Let's say I have a set of tables like this:

create table Customers  (
id serial unique not null primary key,
name varchar not null,
address varchar not null
image integer references images(id)
);

create table Vendors (
id serial unique not null primary key,
name varchar not null,
vendor_account varchar,
picture integer references images(id)
);

create table Images (
id serial unique not null,
filename varchar not null,
mime varchar not null
);

I know that in the images table I have lots of cruft, "dead wood", but when I
delete from images, is there a "nice" way of finding out what dependencies
there are?

Something like

Select pg_table.name from pg_table where pg_field references images.id

?

How else do I put it?

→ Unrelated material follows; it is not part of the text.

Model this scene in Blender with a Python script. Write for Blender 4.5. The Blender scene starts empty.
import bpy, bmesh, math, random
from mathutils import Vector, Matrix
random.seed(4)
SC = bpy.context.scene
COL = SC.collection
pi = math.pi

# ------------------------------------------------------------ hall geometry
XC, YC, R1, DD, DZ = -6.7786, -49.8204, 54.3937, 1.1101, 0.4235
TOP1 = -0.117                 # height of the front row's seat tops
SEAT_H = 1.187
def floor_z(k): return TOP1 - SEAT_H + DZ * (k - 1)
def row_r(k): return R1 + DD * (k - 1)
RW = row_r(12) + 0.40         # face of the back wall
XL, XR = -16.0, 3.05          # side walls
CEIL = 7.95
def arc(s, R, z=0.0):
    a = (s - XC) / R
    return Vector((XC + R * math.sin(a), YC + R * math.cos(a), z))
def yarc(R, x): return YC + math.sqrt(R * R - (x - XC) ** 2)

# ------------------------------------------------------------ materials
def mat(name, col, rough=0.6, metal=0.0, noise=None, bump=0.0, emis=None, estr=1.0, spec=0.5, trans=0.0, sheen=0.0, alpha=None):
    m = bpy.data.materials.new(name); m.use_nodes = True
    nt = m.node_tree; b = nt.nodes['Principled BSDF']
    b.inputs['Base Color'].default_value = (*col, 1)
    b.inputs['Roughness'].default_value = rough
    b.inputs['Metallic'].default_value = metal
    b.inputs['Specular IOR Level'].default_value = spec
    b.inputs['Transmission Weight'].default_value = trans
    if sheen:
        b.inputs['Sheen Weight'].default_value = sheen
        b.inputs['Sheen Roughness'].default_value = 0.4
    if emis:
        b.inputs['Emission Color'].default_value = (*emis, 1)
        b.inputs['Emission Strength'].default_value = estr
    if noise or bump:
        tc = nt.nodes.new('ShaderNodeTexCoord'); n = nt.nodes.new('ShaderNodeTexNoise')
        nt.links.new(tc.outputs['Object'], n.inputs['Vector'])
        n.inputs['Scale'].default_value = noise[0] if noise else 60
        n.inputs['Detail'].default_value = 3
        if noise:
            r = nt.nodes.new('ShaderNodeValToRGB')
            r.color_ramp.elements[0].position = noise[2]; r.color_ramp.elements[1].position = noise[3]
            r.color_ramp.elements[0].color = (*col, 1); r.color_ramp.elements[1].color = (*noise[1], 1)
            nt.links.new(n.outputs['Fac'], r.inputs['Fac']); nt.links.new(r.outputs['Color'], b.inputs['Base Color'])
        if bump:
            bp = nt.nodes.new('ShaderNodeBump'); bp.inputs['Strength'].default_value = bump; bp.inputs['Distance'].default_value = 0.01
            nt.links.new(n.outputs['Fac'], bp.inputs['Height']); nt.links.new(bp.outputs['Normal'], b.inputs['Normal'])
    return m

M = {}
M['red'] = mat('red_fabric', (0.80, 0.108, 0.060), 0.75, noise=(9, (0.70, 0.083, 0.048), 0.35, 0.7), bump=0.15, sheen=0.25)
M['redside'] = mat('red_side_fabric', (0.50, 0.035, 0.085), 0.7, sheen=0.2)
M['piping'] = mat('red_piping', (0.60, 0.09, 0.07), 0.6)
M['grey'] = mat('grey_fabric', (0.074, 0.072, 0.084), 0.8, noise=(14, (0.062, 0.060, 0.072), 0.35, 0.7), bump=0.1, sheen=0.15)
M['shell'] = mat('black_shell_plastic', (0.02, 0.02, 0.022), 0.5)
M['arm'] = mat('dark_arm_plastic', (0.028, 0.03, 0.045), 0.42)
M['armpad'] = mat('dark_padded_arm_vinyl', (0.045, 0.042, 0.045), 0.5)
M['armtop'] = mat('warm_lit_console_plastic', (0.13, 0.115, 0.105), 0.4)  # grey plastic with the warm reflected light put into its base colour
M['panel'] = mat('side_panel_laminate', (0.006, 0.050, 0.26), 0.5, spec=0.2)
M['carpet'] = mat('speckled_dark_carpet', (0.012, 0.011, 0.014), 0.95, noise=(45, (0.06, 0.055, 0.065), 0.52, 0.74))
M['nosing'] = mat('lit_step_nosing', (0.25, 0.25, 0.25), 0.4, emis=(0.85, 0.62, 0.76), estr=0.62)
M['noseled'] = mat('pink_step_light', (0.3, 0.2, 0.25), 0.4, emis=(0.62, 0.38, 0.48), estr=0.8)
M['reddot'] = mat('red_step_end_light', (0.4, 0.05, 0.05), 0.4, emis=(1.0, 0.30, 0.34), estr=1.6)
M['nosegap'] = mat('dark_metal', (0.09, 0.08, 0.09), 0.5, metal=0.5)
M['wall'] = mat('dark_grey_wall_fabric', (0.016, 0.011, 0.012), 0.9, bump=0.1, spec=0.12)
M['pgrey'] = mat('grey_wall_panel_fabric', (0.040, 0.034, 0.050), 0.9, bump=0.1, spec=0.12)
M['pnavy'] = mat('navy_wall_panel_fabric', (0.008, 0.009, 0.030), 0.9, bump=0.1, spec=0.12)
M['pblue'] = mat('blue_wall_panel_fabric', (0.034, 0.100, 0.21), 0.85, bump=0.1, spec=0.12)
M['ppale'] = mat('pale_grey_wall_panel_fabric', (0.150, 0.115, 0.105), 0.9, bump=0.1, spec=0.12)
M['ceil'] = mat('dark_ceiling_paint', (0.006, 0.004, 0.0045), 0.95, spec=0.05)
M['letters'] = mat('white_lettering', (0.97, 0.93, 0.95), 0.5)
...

The output I'd like would be something like
images.id / tablename / table.primary key
11 / Vendors / 14
12 / Customers / 9

Can this be done?

-Ben

--
"I kept looking around for somebody to solve the problem.
Then I realized I am somebody"
   -Anonymous

Re: Tracking back foreign keys?

От
Bruno Wolff III
Дата:
On Sun, Dec 26, 2004 at 09:43:59 -0800,
  Benjamin Smith <ben@charterworks.net> wrote:
>
> Something like
>
> Select pg_table.name from pg_table where pg_field references images.id
>
> ?
>
> How else do I put it? The output I'd like would be something like
> images.id / tablename / table.primary key
> 11 / Vendors / 14
> 12 / Customers / 9
>
> Can this be done?

You can use joins to get this information. To find orphaned images you
can use outer joins. To combine information from several tables in one
query you can union the queries for each table.